Work to do
In the material below, find all lines with the string "elements" and copy them.

Available records
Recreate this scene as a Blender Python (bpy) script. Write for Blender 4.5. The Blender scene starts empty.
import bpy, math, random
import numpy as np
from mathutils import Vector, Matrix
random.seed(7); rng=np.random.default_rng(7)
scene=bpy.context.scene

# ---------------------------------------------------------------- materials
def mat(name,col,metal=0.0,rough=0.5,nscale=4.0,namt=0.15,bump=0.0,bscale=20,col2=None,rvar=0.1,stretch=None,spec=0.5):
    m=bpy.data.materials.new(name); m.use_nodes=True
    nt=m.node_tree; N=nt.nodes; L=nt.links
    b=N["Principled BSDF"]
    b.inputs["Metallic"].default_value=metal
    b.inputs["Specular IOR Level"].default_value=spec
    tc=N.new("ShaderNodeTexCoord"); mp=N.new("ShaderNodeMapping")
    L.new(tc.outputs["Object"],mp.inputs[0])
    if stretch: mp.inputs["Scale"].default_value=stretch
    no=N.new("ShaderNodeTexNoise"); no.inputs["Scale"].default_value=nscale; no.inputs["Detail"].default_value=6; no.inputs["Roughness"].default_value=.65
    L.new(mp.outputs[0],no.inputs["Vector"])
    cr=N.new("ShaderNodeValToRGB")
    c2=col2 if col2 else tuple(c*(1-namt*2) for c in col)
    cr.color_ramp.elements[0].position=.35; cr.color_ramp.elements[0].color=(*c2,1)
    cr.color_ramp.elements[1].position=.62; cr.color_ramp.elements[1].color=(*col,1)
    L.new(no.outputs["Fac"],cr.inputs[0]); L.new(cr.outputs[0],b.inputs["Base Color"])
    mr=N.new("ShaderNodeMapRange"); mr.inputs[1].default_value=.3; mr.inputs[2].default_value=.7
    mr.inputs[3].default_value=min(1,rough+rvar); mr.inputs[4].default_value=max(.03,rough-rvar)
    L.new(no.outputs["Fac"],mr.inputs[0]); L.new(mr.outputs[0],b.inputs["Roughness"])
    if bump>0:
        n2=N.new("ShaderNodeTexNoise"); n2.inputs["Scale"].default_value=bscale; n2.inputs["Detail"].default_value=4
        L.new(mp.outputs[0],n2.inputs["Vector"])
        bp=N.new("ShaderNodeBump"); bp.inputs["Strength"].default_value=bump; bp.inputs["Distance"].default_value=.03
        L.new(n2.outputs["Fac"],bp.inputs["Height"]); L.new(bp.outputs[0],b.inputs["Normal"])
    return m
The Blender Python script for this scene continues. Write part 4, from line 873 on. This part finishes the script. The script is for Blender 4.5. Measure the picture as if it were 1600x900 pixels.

Full output
    cr.color_ramp.elements[0].position=.35; cr.color_ramp.elements[0].color=(*c2,1)
    cr.color_ramp.elements[1].position=.62; cr.color_ramp.elements[1].color=(*col,1)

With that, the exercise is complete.